Karena itu, Centre for Energy  and Innovation Technology Studies (Cenits) mengusulkan agar pemerintah dan DPR justru berkonsentrasi pada masalah energi yang lebih menyeluruh. ”Cenits dalam hal ini justru lebih mendorong agar pemerintah dan DPR membuat payung besarnya,yaitu melakukan revisi UU Energi dan migas menjadi salah satu bagian di dalamnya,” kata CEO Cenits, Soni Fahruri di sela-sela Focus Group Discussion bertajuk ”Bagaimana Kabar RUU Migas?” di Hotel Fairmont, Jakarta, Selasa (26/3) malam.

Soni menjelaskan bahwa migas belum akan tamat dalam waktu dekat.   Namun demikian, pemanfaatan migas sebagai bahan bakar lambat laun akan digantikan EBT.

Menurut alumnus ITS Surabaya ini, selama ini kita hanya mengenal minyak mentah yang diolah dalam kilang. Padahal, saat ini Crude Palm Oil (CPO) juga dapat diolah di kilang. Produknya merupakan green avtur, green diesel, dan lainnya. Dan, apabila hal ini dikembangkan, tentu akan meningkatkan bauran energi terbarukan. CPO sebagaimana kita ketahui merupakan salah satu sumber energi terbarukan.

Pengembangan EBT juga mengurangi keluarnya devisa negara sebagai dampak dari impor minyak mentah yang selama ini dilakukan. ”Masalah-masalah ini perlu diatur dalam UU yang mencakup sektor energi dalam skala luas agar energi benar-benar menjadi modal pembangunan,” ujar Soni.

Dalam FGD tersebut hadir sebagai pembicara yaitu Kepala SKK Migas Dwi Sowtjipto, Dirjen Industri Kimia, Farmasi, dan Tekstil Kemenperin  Achmad Sigit Dwiwahjono, dan anggota Komite BPH Migas Saryono Hadiwidjoyo. Hadir pula anggota Komisi VII DPR, Ridwan Hisjam.

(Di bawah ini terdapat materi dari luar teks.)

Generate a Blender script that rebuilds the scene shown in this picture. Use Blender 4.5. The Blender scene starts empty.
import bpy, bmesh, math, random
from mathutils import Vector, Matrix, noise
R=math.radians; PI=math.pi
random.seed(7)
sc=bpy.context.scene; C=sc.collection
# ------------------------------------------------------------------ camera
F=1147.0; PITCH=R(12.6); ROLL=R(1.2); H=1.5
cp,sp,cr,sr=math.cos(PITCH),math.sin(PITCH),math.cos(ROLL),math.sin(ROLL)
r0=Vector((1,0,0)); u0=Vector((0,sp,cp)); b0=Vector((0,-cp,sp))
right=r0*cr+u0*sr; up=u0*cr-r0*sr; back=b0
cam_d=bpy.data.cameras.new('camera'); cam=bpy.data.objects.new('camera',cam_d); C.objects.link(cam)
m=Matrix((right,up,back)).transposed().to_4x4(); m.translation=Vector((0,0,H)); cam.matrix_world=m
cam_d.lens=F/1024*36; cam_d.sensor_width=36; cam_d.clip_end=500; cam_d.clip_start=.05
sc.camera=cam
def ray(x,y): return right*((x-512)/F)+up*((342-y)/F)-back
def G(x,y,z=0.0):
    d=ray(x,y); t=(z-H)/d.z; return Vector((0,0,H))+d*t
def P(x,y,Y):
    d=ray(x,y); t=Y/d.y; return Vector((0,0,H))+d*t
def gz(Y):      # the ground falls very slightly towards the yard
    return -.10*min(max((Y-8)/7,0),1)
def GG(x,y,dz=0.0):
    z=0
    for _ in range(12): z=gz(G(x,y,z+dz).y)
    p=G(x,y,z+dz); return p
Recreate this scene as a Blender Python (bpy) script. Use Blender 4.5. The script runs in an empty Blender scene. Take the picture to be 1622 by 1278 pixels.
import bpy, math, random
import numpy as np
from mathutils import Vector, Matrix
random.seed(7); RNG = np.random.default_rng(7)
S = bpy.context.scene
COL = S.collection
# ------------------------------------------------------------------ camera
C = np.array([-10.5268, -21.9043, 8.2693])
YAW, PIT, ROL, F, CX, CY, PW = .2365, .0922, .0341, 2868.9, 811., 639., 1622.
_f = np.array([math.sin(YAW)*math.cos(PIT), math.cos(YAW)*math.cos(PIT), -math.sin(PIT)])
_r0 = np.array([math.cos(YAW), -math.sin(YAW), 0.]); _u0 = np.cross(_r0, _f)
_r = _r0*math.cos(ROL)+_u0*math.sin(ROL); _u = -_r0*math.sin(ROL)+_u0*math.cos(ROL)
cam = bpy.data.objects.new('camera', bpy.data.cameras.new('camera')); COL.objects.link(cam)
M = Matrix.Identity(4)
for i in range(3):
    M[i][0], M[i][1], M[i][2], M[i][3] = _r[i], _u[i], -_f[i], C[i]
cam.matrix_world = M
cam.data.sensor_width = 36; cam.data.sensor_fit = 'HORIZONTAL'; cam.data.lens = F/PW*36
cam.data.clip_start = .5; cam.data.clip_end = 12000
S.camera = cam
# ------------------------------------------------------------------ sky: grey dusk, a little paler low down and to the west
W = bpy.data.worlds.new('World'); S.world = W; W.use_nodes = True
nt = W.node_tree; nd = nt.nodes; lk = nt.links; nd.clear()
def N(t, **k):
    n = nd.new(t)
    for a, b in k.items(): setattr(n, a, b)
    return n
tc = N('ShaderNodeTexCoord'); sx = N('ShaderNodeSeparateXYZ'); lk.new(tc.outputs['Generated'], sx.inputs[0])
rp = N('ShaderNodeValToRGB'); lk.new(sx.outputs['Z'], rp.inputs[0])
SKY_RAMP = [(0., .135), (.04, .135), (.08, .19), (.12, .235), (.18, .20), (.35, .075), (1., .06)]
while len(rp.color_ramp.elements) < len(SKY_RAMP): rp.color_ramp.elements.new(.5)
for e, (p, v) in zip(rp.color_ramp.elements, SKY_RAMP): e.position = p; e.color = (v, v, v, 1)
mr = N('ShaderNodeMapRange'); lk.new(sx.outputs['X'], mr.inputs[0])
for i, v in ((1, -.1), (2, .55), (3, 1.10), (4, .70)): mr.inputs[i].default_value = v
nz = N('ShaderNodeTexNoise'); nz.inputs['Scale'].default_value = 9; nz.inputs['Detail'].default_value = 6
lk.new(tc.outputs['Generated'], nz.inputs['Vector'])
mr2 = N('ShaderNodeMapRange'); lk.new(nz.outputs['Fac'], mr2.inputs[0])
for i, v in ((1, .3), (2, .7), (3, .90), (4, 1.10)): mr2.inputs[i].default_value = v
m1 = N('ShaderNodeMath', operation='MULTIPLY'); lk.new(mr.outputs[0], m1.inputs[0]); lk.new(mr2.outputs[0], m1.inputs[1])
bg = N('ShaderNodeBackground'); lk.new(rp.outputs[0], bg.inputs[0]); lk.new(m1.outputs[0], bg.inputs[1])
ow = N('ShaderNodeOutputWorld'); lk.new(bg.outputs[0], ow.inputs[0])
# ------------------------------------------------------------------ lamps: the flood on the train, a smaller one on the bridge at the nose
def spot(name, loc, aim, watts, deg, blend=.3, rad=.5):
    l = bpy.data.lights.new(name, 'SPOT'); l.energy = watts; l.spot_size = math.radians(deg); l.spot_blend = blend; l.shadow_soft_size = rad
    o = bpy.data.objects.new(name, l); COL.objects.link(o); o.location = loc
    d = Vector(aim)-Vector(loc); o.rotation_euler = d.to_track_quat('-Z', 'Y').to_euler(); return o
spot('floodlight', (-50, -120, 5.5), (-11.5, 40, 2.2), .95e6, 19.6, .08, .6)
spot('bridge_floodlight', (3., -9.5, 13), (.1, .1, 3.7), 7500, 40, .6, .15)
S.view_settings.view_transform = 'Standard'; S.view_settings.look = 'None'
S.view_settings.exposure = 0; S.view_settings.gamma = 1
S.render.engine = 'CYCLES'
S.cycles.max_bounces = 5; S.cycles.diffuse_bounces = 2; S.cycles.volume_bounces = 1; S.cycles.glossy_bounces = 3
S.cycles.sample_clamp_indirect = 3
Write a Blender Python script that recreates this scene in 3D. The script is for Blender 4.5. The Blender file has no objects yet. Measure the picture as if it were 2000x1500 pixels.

Sigit mengakui bahwa minyak dan gas memiliki peran yang luar biasa sebagai sumber energi, bahan baku, dan devisa.  Sayangnya, sektor devisa saat ini justru sudah negatif karena menjadi net importir. Maka dari itu, manfaat migas yang sekarang bisa dioptimalkan yaitu sebagai energi dan bahan baku industri. Bahkan, pemanfaatan migas sebagai bahan baku,khususnya untuk industri kimia (petrochemical) memiliki nilai tambah yang lebih tinggi.

Yang penting, tiga kunci pokok harus diperhatikan yaitu sustainability, availibility, dan affordibility. Selain itu, selarasnya sektor hulu dengan sektor hilir adalah faktor penting untuk menaikkan nilai tambah migas guna mendukung sektor perindustrian nasional.

Sementara itu, Dwi Soetjipto menjelaskan bahwa kendati cadangan minyak menipis, cadangan gas nasional masih sangat besar. Namun, produksi gas belum dapat dioptimalkan karena permintaan relatif masih rendah. ”Kalau industri sudah menyiapkan misalnya kendaraan angkutan berbahan bakar gas, stasiun pengisian bahan bakar gas juga bertambah sehingga serapan produksinya meningkat,” kata Dwi.